_OBJECTIVE_
Reproduce the material word for word; the images stay out.

_DATA BLOCK_
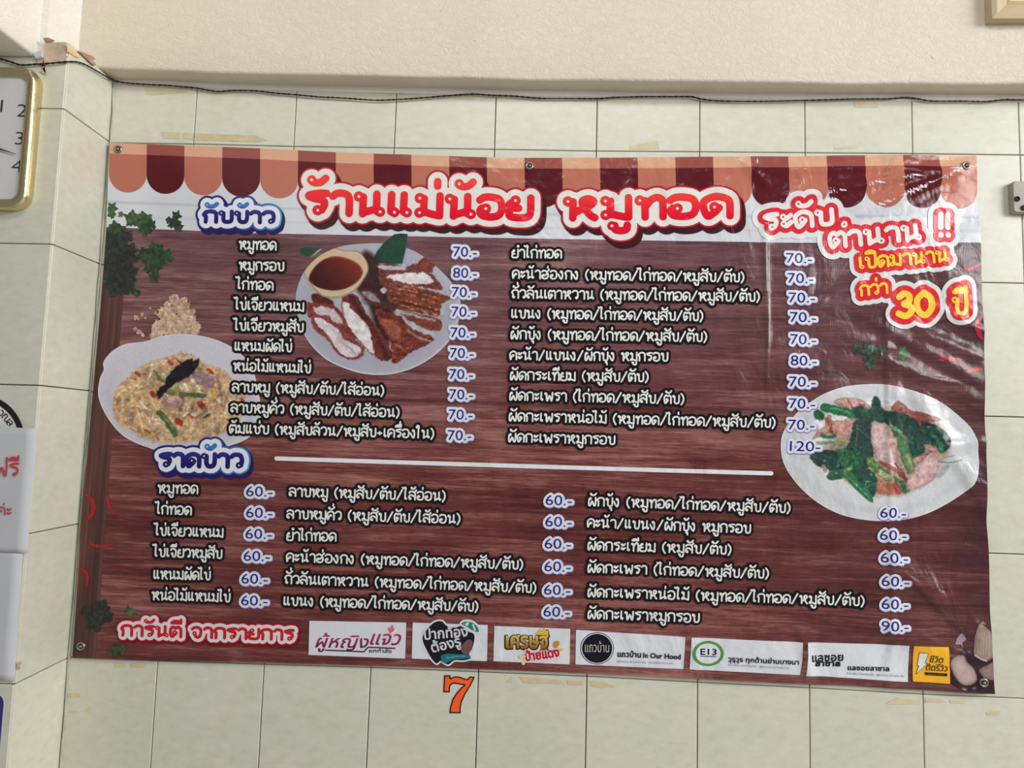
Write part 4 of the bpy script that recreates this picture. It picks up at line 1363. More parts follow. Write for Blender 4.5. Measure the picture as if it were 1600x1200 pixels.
def herbs():
    def blob(name, discs, cols, x0, y0, x1, y1, lab, org, k, amp=3.0, step=.9, ly=1.3):
        c = Canvas(x0, y0, x1, y1, cols[0], step=step, org=org, k=k)
        F = np.full(c.X.shape, 1e3)
        for i, (a, b, q) in enumerate(discs):
            p_ = c.T([(a, b)])[0]
            dd = np.hypot(c.X - p_[0], c.Y - p_[1])
            an = np.arctan2(c.Y - p_[1], c.X - p_[0])
            dd = dd - (q / k) * (1 + .16 * np.sin(an * 5 + i) + .08 * np.sin(an * 11 + 2 * i))
            col = cols[i % len(cols)] if len(cols) < len(discs) else cols[i]
            m = np.clip(.5 - dd / 5, 0, 1)
            c.put(m * .8, col)
            F = np.minimum(F, dd)
        F = F + amp * .5 * vnoise(c.X, c.Y, 3.5, 31)
        c.mottle(.22, 4, 33)
        c.mottle(.14, 2, 34)
        Fs_ = F
        # keep inside the sheet
        lf = np.interp(c.Y, [p[1] for p in B_LFT], [p[0] for p in B_LFT]) + .6
        rf = np.interp(c.Y, [p[1] for p in B_RGT], [p[0] for p in B_RGT]) - .6
        Fs_ = np.maximum(np.maximum(Fs_, lf - c.X), c.X - rf)
        c.emit(name, Fs_, ly * LY, lab)
    gr, dk, dd_ = (64, 96, 56), (46, 68, 48), (40, 42, 42)
    ds = [(155, 150, 45, gr), (150, 205, 40, gr), (235, 215, 26, (96, 118, 92)), (350, 255, 72, gr), (450, 265, 75, gr), (520, 310, 50, dk), (470, 350, 60, dk), (760, 225, 42, dk), (740, 290, 58, dk), (780, 335, 40, dk),
          (690, 268, 30, dk), (560, 555, 80, dk), (470, 595, 76, dk), (650, 610, 74, dk), (540, 690, 88, dk), (550, 800, 50, (62, 60, 48)), (180, 380, 95, dk), (130, 450, 80, dd_), (290, 420, 60, dd_), (200, 560, 130, dd_), (300, 620, 95, dd_),
          (200, 740, 130, dd_), (300, 760, 95, dd_), (190, 880, 100, dd_), (300, 890, 70, dd_), (385, 950, 35, dk), (330, 540, 60, dd_)]
    blob('parsley_picture', [q[:3] for q in ds], [q[3] for q in ds], 150, 312, 292, 478, 'printed picture of a dark green bunch of parsley', (150, 300), 6.0)
    ds = [(200, 830, 40), (290, 835, 52), (365, 840, 42), (290, 920, 46), (300, 965, 30)]
    blob('parsley_picture', ds, [(60, 80, 68)], 1325, 530, 1390, 590, None, (1300, 380), 5.0, amp=2)
    blob('parsley_picture', [(550, 840, 30), (540, 880, 34), (580, 870, 28)], [(74, 104, 66)], 1395, 535, 1430, 570, None, (1300, 380), 5.0, amp=3)
    blob('parsley_picture', [(140, 880, 38), (220, 860, 46), (180, 945, 52), (250, 910, 36)], [(40, 50, 42)], 115, 930, 180, 992, None, (100, 720), 3.747, amp=3)
    blob('parsley_picture', [(390, 885, 24), (415, 900, 14), (375, 865, 16)], [(84, 98, 60)], 190, 938, 225, 972, None, (100, 720), 3.747, amp=3)
    blob('parsley_picture', [(320, 1110, 40), (280, 1120, 26), (350, 1085, 26)], [(62, 76, 44)], 165, 1000, 208, 1030, None, (100, 720), 3.747, amp=3)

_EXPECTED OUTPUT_
Write part 4 of the bpy script that recreates this picture. It picks up at line 1363. More parts follow. Write for Blender 4.5. Measure the picture as if it were 1600x1200 pixels.
def herbs():
    def blob(name, discs, cols, x0, y0, x1, y1, lab, org, k, amp=3.0, step=.9, ly=1.3):
        c = Canvas(x0, y0, x1, y1, cols[0], step=step, org=org, k=k)
        F = np.full(c.X.shape, 1e3)
        for i, (a, b, q) in enumerate(discs):
            p_ = c.T([(a, b)])[0]
            dd = np.hypot(c.X - p_[0], c.Y - p_[1])
            an = np.arctan2(c.Y - p_[1], c.X - p_[0])
            dd = dd - (q / k) * (1 + .16 * np.sin(an * 5 + i) + .08 * np.sin(an * 11 + 2 * i))
            col = cols[i % len(cols)] if len(cols) < len(discs) else cols[i]
            m = np.clip(.5 - dd / 5, 0, 1)
            c.put(m * .8, col)
            F = np.minimum(F, dd)
        F = F + amp * .5 * vnoise(c.X, c.Y, 3.5, 31)
        c.mottle(.22, 4, 33)
        c.mottle(.14, 2, 34)
        Fs_ = F
        # keep inside the sheet
        lf = np.interp(c.Y, [p[1] for p in B_LFT], [p[0] for p in B_LFT]) + .6
        rf = np.interp(c.Y, [p[1] for p in B_RGT], [p[0] for p in B_RGT]) - .6
        Fs_ = np.maximum(np.maximum(Fs_, lf - c.X), c.X - rf)
        c.emit(name, Fs_, ly * LY, lab)
    gr, dk, dd_ = (64, 96, 56), (46, 68, 48), (40, 42, 42)
    ds = [(155, 150, 45, gr), (150, 205, 40, gr), (235, 215, 26, (96, 118, 92)), (350, 255, 72, gr), (450, 265, 75, gr), (520, 310, 50, dk), (470, 350, 60, dk), (760, 225, 42, dk), (740, 290, 58, dk), (780, 335, 40, dk),
          (690, 268, 30, dk), (560, 555, 80, dk), (470, 595, 76, dk), (650, 610, 74, dk), (540, 690, 88, dk), (550, 800, 50, (62, 60, 48)), (180, 380, 95, dk), (130, 450, 80, dd_), (290, 420, 60, dd_), (200, 560, 130, dd_), (300, 620, 95, dd_),
          (200, 740, 130, dd_), (300, 760, 95, dd_), (190, 880, 100, dd_), (300, 890, 70, dd_), (385, 950, 35, dk), (330, 540, 60, dd_)]
    blob('parsley_picture', [q[:3] for q in ds], [q[3] for q in ds], 150, 312, 292, 478, 'printed picture of a dark green bunch of parsley', (150, 300), 6.0)
    ds = [(200, 830, 40), (290, 835, 52), (365, 840, 42), (290, 920, 46), (300, 965, 30)]
    blob('parsley_picture', ds, [(60, 80, 68)], 1325, 530, 1390, 590, None, (1300, 380), 5.0, amp=2)
    blob('parsley_picture', [(550, 840, 30), (540, 880, 34), (580, 870, 28)], [(74, 104, 66)], 1395, 535, 1430, 570, None, (1300, 380), 5.0, amp=3)
    blob('parsley_picture', [(140, 880, 38), (220, 860, 46), (180, 945, 52), (250, 910, 36)], [(40, 50, 42)], 115, 930, 180, 992, None, (100, 720), 3.747, amp=3)
    blob('parsley_picture', [(390, 885, 24), (415, 900, 14), (375, 865, 16)], [(84, 98, 60)], 190, 938, 225, 972, None, (100, 720), 3.747, amp=3)
    blob('parsley_picture', [(320, 1110, 40), (280, 1120, 26), (350, 1085, 26)], [(62, 76, 44)], 165, 1000, 208, 1030, None, (100, 720), 3.747, amp=3)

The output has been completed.